__Prompt__: Set the listing down again in full, word for word, with the pictures left out.

:: Information shown ::

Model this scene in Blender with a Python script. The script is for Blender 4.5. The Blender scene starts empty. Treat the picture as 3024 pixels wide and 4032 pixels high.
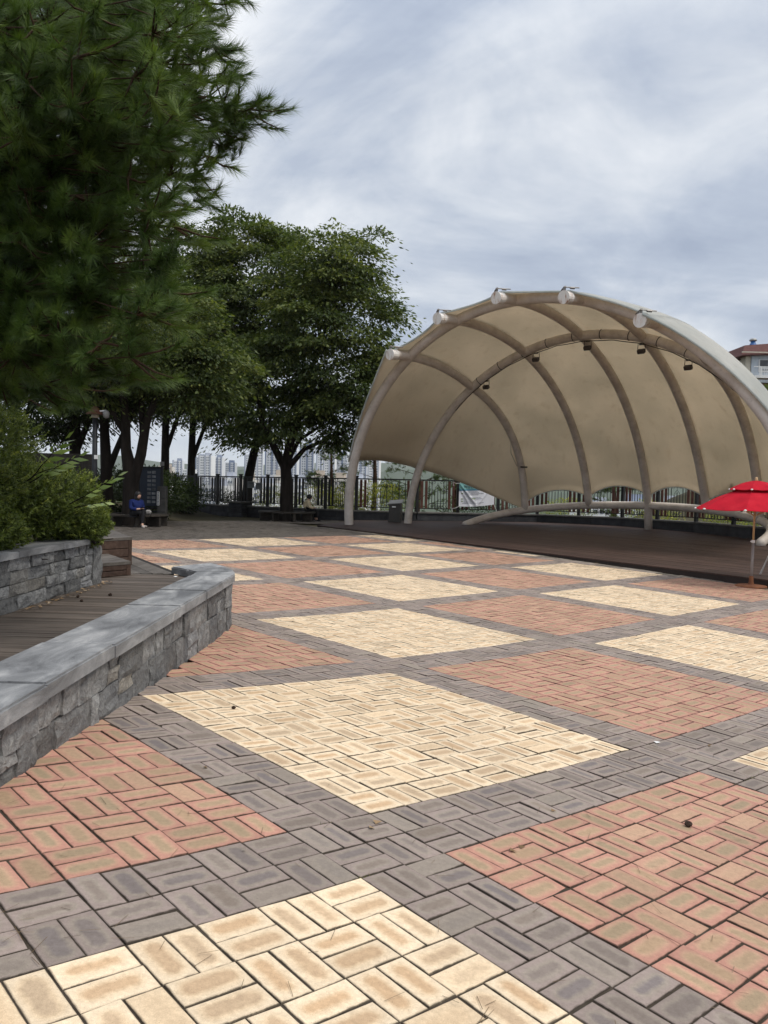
import bpy, bmesh, math, random
import numpy as np
from mathutils import Vector, Matrix, noise as mnoise
from math import sin, cos, pi, radians, sqrt, atan2
random.seed(7); rng = np.random.default_rng(11)
scn = bpy.context.scene
H = 1.45                                   # height of the lens above the paving under the photographer
# ------------------------------------------------------------------ camera
PITCH, ROLL = -0.0316024, radians(1.3)
fw = Vector((0, cos(PITCH), sin(PITCH))); rt = Vector((1, 0, 0)); up = rt.cross(fw)
r2 = rt * cos(ROLL) + up * sin(ROLL); u2 = -rt * sin(ROLL) + up * cos(ROLL)
cam_d = bpy.data.cameras.new('camera'); cam = bpy.data.objects.new('camera', cam_d); scn.collection.objects.link(cam)
cam.matrix_world = Matrix(((r2.x, u2.x, -fw.x, 0), (r2.y, u2.y, -fw.y, 0), (r2.z, u2.z, -fw.z, H), (0, 0, 0, 1)))
cam_d.sensor_fit = 'VERTICAL'; cam_d.sensor_height = 36; cam_d.lens = 36 * 3100 / 4032
cam_d.clip_start = 0.05; cam_d.clip_end = 30000
scn.camera = cam
# ------------------------------------------------------------------ sky, sun, exposure
SUN_EL, SUN_AZ = radians(56), radians(118)     # azimuth clockwise from +Y
world = bpy.data.worlds.new('World'); scn.world = world; world.use_nodes = True
nt = world.node_tree; nt.nodes.clear(); N = nt.nodes.new; L = nt.links.new
out = N('ShaderNodeOutputWorld'); bg = N('ShaderNodeBackground'); bg.inputs['Strength'].default_value = 0.1
sky = N('ShaderNodeTexSky'); sky.sky_type = 'NISHITA'; sky.sun_disc = False; sky.sun_elevation = SUN_EL; sky.sun_rotation = SUN_AZ
sky.air_density = 1.2; sky.dust_density = 2.5
geo = N('ShaderNodeTexCoord'); sep = N('ShaderNodeSeparateXYZ'); L(geo.outputs['Generated'], sep.inputs[0])
def math_node(op, a, b=None, clamp=False):
    n = N('ShaderNodeMath'); n.operation = op; n.use_clamp = clamp
    for i, v in enumerate((a, b)):
        if v is None: continue
        if isinstance(v, (int, float)): n.inputs[i].default_value = v
        else: L(v, n.inputs[i])
    return n.outputs[0]
zc = math_node('MAXIMUM', sep.outputs['Z'], 0.0); den = math_node('ADD', zc, 0.42)
cx_ = math_node('DIVIDE', sep.outputs['X'], den); cy_ = math_node('DIVIDE', sep.outputs['Y'], den)
cmb = N('ShaderNodeCombineXYZ'); L(cx_, cmb.inputs[0]); L(cy_, cmb.inputs[1])
mp = N('ShaderNodeMapping'); mp.inputs['Rotation'].default_value = (0, 0, radians(-24)); mp.inputs['Scale'].default_value = (0.95, 1.2, 1); mp.inputs['Location'].default_value = (11.7, 3.3, 0)
L(cmb.outputs[0], mp.inputs[0])
n1 = N('ShaderNodeTexNoise'); n1.inputs['Scale'].default_value = 1.2; n1.inputs['Detail'].default_value = 7; n1.inputs['Roughness'].default_value = 0.56; n1.inputs['Distortion'].default_value = 0.8; L(mp.outputs[0], n1.inputs[0])
n2 = N('ShaderNodeTexNoise'); n2.inputs['Scale'].default_value = 3.4; n2.inputs['Detail'].default_value = 8; n2.inputs['Roughness'].default_value = 0.6; n2.inputs['Distortion'].default_value = 0.5; L(mp.outputs[0], n2.inputs[0])
mixn = math_node('ADD', math_node('MULTIPLY', n1.outputs['Fac'], 0.7), math_node('MULTIPLY', n2.outputs['Fac'], 0.3))
cr = N('ShaderNodeValToRGB'); L(mixn, cr.inputs[0])
el = cr.color_ramp.elements; el[0].position = 0.37; el[0].color = (0.37, 0.43, 0.55, 1); el[1].position = 0.59; el[1].color = (0.92, 0.94, 0.97, 1)
e = el.new(0.45); e.color = (0.49, 0.55, 0.66, 1)
e = el.new(0.515); e.color = (0.68, 0.725, 0.795, 1)
mx = N('ShaderNodeMix'); mx.data_type = 'RGBA'; mx.inputs['Factor'].default_value = 0.93
scl = N('ShaderNodeVectorMath'); scl.operation = 'SCALE'; scl.inputs['Scale'].default_value = 6.3
hzf = math_node('SUBTRACT', 1.0, math_node('DIVIDE', zc, 0.22), True); hzf = math_node('MULTIPLY', math_node('MULTIPLY', hzf, hzf), 0.75)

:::

__Answer to this problem__:
Model this scene in Blender with a Python script. The script is for Blender 4.5. The Blender scene starts empty. Treat the picture as 3024 pixels wide and 4032 pixels high.
import bpy, bmesh, math, random
import numpy as np
from mathutils import Vector, Matrix, noise as mnoise
from math import sin, cos, pi, radians, sqrt, atan2
random.seed(7); rng = np.random.default_rng(11)
scn = bpy.context.scene
H = 1.45                                   # height of the lens above the paving under the photographer
# ------------------------------------------------------------------ camera
PITCH, ROLL = -0.0316024, radians(1.3)
fw = Vector((0, cos(PITCH), sin(PITCH))); rt = Vector((1, 0, 0)); up = rt.cross(fw)
r2 = rt * cos(ROLL) + up * sin(ROLL); u2 = -rt * sin(ROLL) + up * cos(ROLL)
cam_d = bpy.data.cameras.new('camera'); cam = bpy.data.objects.new('camera', cam_d); scn.collection.objects.link(cam)
cam.matrix_world = Matrix(((r2.x, u2.x, -fw.x, 0), (r2.y, u2.y, -fw.y, 0), (r2.z, u2.z, -fw.z, H), (0, 0, 0, 1)))
cam_d.sensor_fit = 'VERTICAL'; cam_d.sensor_height = 36; cam_d.lens = 36 * 3100 / 4032
cam_d.clip_start = 0.05; cam_d.clip_end = 30000
scn.camera = cam
# ------------------------------------------------------------------ sky, sun, exposure
SUN_EL, SUN_AZ = radians(56), radians(118)     # azimuth clockwise from +Y
world = bpy.data.worlds.new('World'); scn.world = world; world.use_nodes = True
nt = world.node_tree; nt.nodes.clear(); N = nt.nodes.new; L = nt.links.new
out = N('ShaderNodeOutputWorld'); bg = N('ShaderNodeBackground'); bg.inputs['Strength'].default_value = 0.1
sky = N('ShaderNodeTexSky'); sky.sky_type = 'NISHITA'; sky.sun_disc = False; sky.sun_elevation = SUN_EL; sky.sun_rotation = SUN_AZ
sky.air_density = 1.2; sky.dust_density = 2.5
geo = N('ShaderNodeTexCoord'); sep = N('ShaderNodeSeparateXYZ'); L(geo.outputs['Generated'], sep.inputs[0])
def math_node(op, a, b=None, clamp=False):
    n = N('ShaderNodeMath'); n.operation = op; n.use_clamp = clamp
    for i, v in enumerate((a, b)):
        if v is None: continue
        if isinstance(v, (int, float)): n.inputs[i].default_value = v
        else: L(v, n.inputs[i])
    return n.outputs[0]
zc = math_node('MAXIMUM', sep.outputs['Z'], 0.0); den = math_node('ADD', zc, 0.42)
cx_ = math_node('DIVIDE', sep.outputs['X'], den); cy_ = math_node('DIVIDE', sep.outputs['Y'], den)
cmb = N('ShaderNodeCombineXYZ'); L(cx_, cmb.inputs[0]); L(cy_, cmb.inputs[1])
mp = N('ShaderNodeMapping'); mp.inputs['Rotation'].default_value = (0, 0, radians(-24)); mp.inputs['Scale'].default_value = (0.95, 1.2, 1); mp.inputs['Location'].default_value = (11.7, 3.3, 0)
L(cmb.outputs[0], mp.inputs[0])
n1 = N('ShaderNodeTexNoise'); n1.inputs['Scale'].default_value = 1.2; n1.inputs['Detail'].default_value = 7; n1.inputs['Roughness'].default_value = 0.56; n1.inputs['Distortion'].default_value = 0.8; L(mp.outputs[0], n1.inputs[0])
n2 = N('ShaderNodeTexNoise'); n2.inputs['Scale'].default_value = 3.4; n2.inputs['Detail'].default_value = 8; n2.inputs['Roughness'].default_value = 0.6; n2.inputs['Distortion'].default_value = 0.5; L(mp.outputs[0], n2.inputs[0])
mixn = math_node('ADD', math_node('MULTIPLY', n1.outputs['Fac'], 0.7), math_node('MULTIPLY', n2.outputs['Fac'], 0.3))
cr = N('ShaderNodeValToRGB'); L(mixn, cr.inputs[0])
el = cr.color_ramp.elements; el[0].position = 0.37; el[0].color = (0.37, 0.43, 0.55, 1); el[1].position = 0.59; el[1].color = (0.92, 0.94, 0.97, 1)
e = el.new(0.45); e.color = (0.49, 0.55, 0.66, 1)
e = el.new(0.515); e.color = (0.68, 0.725, 0.795, 1)
mx = N('ShaderNodeMix'); mx.data_type = 'RGBA'; mx.inputs['Factor'].default_value = 0.93
scl = N('ShaderNodeVectorMath'); scl.operation = 'SCALE'; scl.inputs['Scale'].default_value = 6.3
hzf = math_node('SUBTRACT', 1.0, math_node('DIVIDE', zc, 0.22), True); hzf = math_node('MULTIPLY', math_node('MULTIPLY', hzf, hzf), 0.75)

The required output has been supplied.